THE REQUEST: Find the line with "208), 0, 1.12)", then retype it and each later line through the last, exactly. Leave out pictures.

--- Start RECORDS SHOWN ---

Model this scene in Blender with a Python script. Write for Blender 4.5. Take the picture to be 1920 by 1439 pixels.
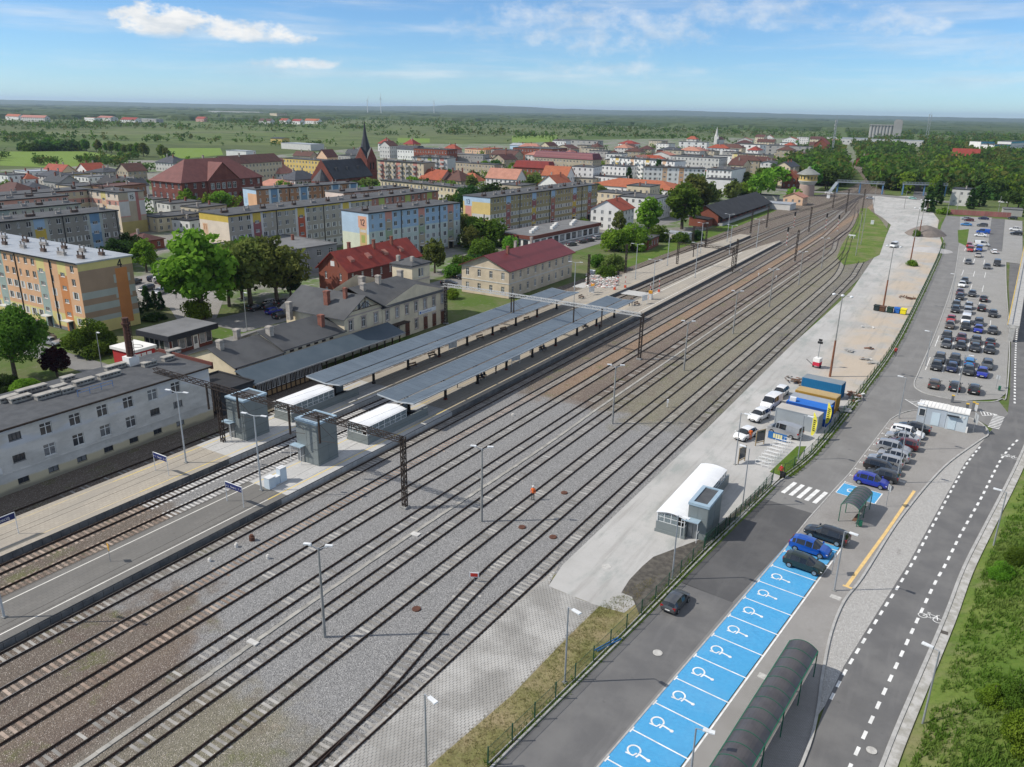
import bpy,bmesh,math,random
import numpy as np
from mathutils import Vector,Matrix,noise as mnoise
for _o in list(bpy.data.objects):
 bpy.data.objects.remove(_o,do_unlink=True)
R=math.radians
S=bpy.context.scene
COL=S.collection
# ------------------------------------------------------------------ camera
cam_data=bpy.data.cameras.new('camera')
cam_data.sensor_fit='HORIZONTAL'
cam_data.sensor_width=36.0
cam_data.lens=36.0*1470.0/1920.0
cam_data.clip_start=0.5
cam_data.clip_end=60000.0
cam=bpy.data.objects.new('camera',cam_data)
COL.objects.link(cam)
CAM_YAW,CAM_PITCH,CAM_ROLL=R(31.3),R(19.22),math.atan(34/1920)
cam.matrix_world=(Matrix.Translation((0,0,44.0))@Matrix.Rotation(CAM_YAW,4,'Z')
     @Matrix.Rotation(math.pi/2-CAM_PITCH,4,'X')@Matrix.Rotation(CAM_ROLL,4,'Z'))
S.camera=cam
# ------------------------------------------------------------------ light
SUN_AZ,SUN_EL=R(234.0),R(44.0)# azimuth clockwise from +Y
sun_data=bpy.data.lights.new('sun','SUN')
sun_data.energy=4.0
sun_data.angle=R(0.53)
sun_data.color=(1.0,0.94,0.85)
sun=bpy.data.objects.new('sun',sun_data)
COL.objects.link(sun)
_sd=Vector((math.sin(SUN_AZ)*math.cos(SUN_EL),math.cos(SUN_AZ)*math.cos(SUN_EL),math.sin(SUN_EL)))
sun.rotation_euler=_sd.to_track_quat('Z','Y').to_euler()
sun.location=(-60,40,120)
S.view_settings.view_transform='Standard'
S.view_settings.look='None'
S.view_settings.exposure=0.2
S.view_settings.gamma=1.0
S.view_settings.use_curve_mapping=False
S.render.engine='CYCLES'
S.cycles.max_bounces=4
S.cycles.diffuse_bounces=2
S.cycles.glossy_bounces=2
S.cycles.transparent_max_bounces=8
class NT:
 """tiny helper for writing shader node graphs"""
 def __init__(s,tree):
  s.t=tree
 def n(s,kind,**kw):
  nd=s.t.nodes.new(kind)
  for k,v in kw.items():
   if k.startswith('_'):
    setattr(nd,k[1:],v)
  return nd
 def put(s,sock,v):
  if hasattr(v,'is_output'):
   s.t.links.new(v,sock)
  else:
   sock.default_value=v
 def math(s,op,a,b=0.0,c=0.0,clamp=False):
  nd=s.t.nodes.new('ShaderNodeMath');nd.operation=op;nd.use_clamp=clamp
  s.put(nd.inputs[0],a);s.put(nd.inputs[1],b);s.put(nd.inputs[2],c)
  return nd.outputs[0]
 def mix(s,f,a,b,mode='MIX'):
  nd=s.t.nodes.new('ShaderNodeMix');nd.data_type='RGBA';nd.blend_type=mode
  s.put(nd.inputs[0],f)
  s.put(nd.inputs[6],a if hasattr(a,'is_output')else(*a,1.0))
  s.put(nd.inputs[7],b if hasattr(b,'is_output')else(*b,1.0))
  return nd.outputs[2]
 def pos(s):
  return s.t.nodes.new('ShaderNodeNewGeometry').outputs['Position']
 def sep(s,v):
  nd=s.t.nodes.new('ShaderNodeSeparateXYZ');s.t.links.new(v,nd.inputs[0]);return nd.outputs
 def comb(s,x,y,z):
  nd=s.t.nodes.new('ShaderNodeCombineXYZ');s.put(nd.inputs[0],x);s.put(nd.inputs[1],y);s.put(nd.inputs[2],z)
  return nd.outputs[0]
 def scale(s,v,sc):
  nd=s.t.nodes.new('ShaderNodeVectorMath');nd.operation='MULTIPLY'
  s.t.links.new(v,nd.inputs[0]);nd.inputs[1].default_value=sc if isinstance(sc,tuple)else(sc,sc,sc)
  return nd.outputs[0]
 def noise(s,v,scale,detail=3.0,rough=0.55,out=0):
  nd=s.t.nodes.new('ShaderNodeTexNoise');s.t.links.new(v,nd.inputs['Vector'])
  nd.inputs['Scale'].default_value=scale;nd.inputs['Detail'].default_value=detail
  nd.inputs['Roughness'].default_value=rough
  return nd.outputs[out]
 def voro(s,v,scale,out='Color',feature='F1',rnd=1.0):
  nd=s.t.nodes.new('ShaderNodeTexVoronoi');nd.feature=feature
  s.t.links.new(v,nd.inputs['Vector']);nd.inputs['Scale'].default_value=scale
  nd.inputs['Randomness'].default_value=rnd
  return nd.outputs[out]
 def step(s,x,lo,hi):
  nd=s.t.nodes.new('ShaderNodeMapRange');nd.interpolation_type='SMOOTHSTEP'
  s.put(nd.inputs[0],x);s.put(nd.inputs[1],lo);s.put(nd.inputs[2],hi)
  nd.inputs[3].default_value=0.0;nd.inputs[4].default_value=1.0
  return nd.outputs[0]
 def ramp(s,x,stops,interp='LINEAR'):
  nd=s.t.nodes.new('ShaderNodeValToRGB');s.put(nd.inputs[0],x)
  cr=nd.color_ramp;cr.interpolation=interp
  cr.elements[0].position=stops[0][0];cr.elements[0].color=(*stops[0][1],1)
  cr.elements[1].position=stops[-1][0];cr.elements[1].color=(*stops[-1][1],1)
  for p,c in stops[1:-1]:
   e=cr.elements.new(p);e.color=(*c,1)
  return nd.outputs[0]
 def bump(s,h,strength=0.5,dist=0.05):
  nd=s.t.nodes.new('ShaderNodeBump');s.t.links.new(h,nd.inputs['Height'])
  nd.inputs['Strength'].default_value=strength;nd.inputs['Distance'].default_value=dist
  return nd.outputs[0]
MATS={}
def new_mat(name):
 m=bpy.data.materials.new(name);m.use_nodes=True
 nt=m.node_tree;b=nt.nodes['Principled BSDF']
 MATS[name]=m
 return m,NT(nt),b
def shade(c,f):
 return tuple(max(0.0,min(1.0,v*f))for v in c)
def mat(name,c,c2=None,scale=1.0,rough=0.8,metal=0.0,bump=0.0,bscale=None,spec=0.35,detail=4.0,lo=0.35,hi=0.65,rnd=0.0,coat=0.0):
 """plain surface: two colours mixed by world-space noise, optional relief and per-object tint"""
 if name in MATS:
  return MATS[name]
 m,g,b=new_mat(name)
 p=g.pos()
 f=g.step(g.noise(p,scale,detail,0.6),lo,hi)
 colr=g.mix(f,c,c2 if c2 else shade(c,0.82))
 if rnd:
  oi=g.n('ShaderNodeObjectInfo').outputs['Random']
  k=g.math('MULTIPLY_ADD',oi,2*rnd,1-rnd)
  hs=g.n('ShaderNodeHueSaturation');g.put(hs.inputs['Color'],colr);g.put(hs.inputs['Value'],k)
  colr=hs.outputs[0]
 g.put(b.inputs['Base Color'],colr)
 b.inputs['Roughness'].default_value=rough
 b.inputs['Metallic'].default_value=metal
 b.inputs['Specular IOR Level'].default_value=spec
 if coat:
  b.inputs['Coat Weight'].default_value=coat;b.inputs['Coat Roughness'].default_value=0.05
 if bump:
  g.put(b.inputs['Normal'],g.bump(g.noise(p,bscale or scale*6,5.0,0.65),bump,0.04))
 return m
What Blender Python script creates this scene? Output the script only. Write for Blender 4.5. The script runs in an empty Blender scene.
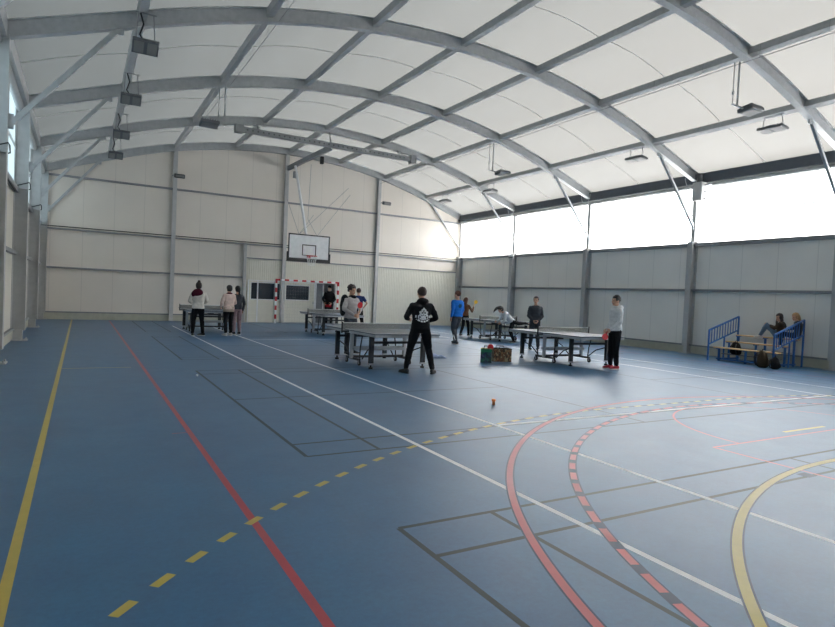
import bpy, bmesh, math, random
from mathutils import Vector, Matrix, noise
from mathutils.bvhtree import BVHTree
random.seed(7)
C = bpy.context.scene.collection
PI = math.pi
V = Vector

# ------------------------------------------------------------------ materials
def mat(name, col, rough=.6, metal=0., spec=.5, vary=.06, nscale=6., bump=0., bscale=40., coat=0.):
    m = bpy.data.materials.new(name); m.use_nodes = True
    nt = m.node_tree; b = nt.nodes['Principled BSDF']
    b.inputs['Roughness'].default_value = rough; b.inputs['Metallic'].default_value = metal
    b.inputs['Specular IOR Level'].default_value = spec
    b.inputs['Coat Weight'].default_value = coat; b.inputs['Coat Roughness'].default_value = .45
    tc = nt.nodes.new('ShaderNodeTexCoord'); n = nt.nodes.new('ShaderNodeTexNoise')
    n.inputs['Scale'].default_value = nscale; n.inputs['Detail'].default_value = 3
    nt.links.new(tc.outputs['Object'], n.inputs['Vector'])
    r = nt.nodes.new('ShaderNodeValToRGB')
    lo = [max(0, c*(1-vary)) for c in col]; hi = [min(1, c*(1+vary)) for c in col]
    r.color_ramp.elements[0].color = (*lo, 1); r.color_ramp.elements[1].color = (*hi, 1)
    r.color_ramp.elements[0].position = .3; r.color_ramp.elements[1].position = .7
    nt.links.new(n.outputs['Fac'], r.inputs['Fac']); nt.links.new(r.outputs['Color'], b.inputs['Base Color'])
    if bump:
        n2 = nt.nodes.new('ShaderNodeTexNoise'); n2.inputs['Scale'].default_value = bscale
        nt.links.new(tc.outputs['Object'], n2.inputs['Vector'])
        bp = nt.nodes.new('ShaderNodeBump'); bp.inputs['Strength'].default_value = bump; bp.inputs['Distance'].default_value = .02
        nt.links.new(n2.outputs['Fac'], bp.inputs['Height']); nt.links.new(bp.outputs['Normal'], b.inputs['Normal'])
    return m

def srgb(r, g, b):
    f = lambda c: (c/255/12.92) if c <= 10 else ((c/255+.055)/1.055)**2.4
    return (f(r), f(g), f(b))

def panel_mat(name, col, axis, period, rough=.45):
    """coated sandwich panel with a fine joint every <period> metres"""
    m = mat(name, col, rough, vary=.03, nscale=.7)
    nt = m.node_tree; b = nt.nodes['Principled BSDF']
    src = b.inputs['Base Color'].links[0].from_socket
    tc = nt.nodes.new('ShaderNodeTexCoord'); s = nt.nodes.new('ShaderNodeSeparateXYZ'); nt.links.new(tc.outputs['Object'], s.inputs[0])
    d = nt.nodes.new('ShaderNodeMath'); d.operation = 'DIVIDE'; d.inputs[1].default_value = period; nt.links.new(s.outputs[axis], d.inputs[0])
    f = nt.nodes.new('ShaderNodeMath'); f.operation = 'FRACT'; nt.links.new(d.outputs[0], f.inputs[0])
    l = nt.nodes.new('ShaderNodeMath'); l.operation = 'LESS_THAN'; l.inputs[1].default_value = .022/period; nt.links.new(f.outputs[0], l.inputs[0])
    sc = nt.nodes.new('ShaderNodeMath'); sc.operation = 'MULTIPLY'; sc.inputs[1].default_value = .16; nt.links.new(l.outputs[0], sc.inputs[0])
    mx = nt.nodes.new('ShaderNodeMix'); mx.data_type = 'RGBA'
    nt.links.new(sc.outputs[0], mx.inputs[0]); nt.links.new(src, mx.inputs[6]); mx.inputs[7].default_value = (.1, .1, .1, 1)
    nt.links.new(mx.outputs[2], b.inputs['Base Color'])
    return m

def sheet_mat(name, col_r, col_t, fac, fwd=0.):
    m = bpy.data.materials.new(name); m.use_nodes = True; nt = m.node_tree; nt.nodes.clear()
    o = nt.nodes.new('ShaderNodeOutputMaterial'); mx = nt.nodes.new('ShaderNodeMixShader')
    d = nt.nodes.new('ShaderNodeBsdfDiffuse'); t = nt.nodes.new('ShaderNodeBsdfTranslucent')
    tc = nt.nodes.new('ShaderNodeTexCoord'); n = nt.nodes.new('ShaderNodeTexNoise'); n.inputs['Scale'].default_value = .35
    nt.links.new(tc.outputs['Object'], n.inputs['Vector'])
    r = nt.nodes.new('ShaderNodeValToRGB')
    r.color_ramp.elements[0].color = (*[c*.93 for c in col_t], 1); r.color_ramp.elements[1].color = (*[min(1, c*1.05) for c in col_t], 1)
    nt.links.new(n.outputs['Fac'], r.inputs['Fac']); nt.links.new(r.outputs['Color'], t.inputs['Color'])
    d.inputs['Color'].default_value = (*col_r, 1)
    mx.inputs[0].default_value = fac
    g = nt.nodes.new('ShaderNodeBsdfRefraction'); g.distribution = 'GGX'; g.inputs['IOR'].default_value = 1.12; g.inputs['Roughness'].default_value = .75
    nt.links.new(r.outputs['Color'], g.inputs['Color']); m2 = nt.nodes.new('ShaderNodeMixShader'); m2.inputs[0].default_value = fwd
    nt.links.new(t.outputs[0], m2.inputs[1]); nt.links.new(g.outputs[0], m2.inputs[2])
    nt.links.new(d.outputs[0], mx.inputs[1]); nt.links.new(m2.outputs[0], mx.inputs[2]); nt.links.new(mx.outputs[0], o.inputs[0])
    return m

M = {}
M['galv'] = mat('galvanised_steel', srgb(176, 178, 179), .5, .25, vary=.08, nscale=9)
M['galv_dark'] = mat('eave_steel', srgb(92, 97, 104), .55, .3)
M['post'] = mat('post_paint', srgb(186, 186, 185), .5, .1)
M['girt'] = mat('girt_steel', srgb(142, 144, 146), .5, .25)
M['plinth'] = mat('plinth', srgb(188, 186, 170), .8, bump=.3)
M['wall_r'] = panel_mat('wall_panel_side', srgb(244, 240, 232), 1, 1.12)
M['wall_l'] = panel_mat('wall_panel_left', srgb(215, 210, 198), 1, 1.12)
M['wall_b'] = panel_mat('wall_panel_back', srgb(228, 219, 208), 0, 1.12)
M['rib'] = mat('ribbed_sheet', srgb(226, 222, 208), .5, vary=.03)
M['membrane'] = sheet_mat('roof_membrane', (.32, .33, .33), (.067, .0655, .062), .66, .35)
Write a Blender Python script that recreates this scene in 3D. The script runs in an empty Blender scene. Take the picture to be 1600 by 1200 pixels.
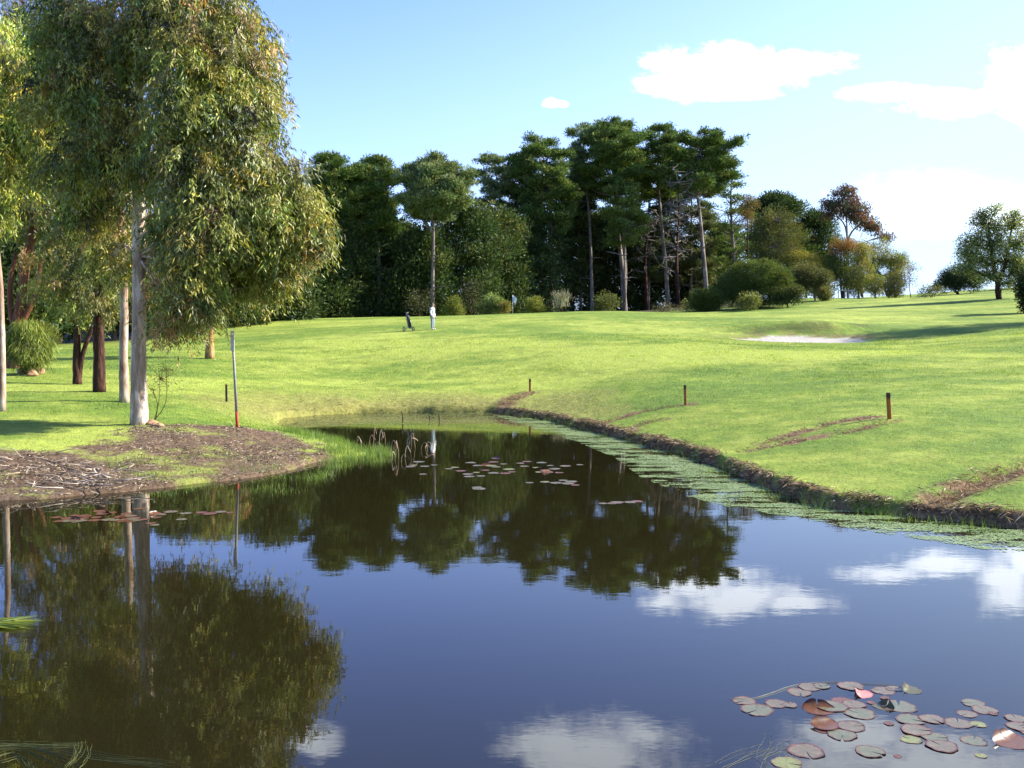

--- End RECORDS SHOWN ---

RESULT BELOW:
M['wall_b'] = panel_mat('wall_panel_back', srgb(228, 219, 208), 0, 1.12)
M['rib'] = mat('ribbed_sheet', srgb(226, 222, 208), .5, vary=.03)
M['membrane'] = sheet_mat('roof_membrane', (.32, .33, .33), (.067, .0655, .062), .66, .35)
Write a Blender Python script that recreates this scene in 3D. The script runs in an empty Blender scene. Take the picture to be 1600 by 1200 pixels.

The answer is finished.